Usually the animals are thoughtfully bred for flavor and tenderness. Most of these operations have strict diet specifications (usually vegetarian only) and a policy regarding anitbiotics (usually either none, or none in the final “x” months, to allow the meat to be free of anitbiotics at slaughter). Sometimes they are organic. While not usually pastured, these farms usually treat the animals better than commodity farms — Niman Ranch and Eden Natural guarantee at least 12 square feet per pig rather than the standard 8; Fulton Valley chickens live somewhat crowded together in a big barn rather than in tight cages.Oftentimes these operations are sensitive about land stewardship and the environment, as well.
The farmers and companies raising this kind of meat are building a brand, and have a lot at stake. They pay attention to quality and wholesomeness, while also paying attention to the bottom line.
This method of farming usually provides much more delicious and much less scary meat. While still relying on subsidized architectures such as commodity corn, and transportation infrastructure, the farms don’t externalize nearly as many costs to the environment or to community health.
As a result, these producers charge a substantial premium, hopefully justified by taste quality, and through that premium offset the higher costs of running a factory that doesn’t directly destroy the environment or the health of their consumers.
This kind of meat can be branded by the producer (such as Niman Ranch), by the diet of the animal (“Pure Lamb”), and sometimes by a combination of breed and method (American Kobe Beef, Jidori Chickens).
In San Diego you can buy meat like this at some niche grocers like Whole Foods and possibly at some farmer’s markets. Some local restuarants serve this kind of meat, a couple favorites that come to mind instantly are Mama Testa Taqueria in Hillcrest (all their meats are branded) and Starlite Lounge in Middletown (Brandt burgers and steaks) though there are actually quite a few others that have at least one branded meat on their menu.
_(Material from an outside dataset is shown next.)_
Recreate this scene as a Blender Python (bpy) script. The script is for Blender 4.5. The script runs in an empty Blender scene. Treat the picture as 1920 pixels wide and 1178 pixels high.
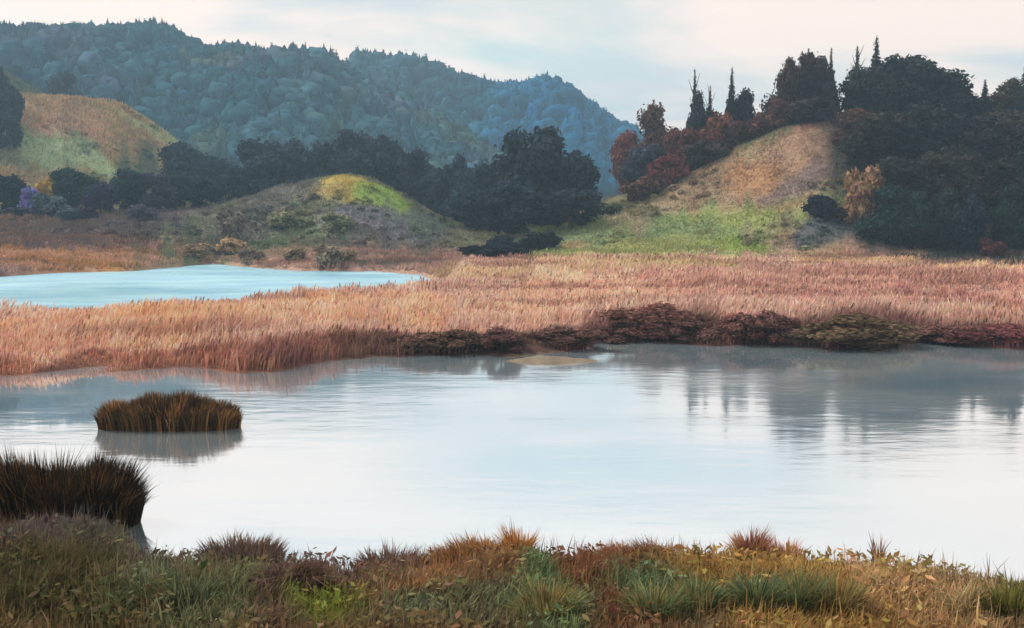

While we highlight pastured/sustainable meat at the Linkery, we also offer branded meat such as Brandt beef, Eden Natural pork and Vande Rose pork.
3. Pastured or Sustainable Meat
Note that, while the branded meats eschew the patent abuses of the commodity system, they still use modern industrial infrastructure to keep their costs down, and they still are raising animals in feedlots. This leaves two areas for improvement: 1) much of their costs are still being externalized to our society as a whole, and 2) We lose whatever benefits to our health and the environment have evolved as part of our historical tradition of raising animals outside as part of an integrated ecosystem we share with them.
In other words, our species is built to eat animals that roam and eat what’s on the ground. It seems likely that when we pen the animals and feed them corn that we’re missing something we’re bred to need. And of course we’re still destroying our own ecosystem by building a corn based economy — through such mechanisms as fertilizer runoff from Midwestern farms creating a large “dead zone” in the Gulf of Mexico.
Long term, the obvious way to restore balance to both ourselves and ecosystem is to return to raising and eating pastured meats near where we live — the way our species has raised and eaten meat for thousands of years. We won’t be externalizing any costs to the environment or to our community. And, as Michael Pollan says, there is a free lunch, and it’s called the sun. The sun grows pasture naturally, which we can’t eat but the animals we eat can.
Unfortunately, the course to returning to traditional agriculture is really hard — pasture means real estate, and an acre in San Diego costs 50,000 times more than 8 square feet in Iowa. So a lot of traditional farmers have to rely on a combination of novelty (raising rare breeds that can’t be experienced through mainstream providers), passion (providing a means for people reconnect to their land and community in a way they can’t through a feedlot), and shared spirit (recruiting people who want to eat in a sustainable way).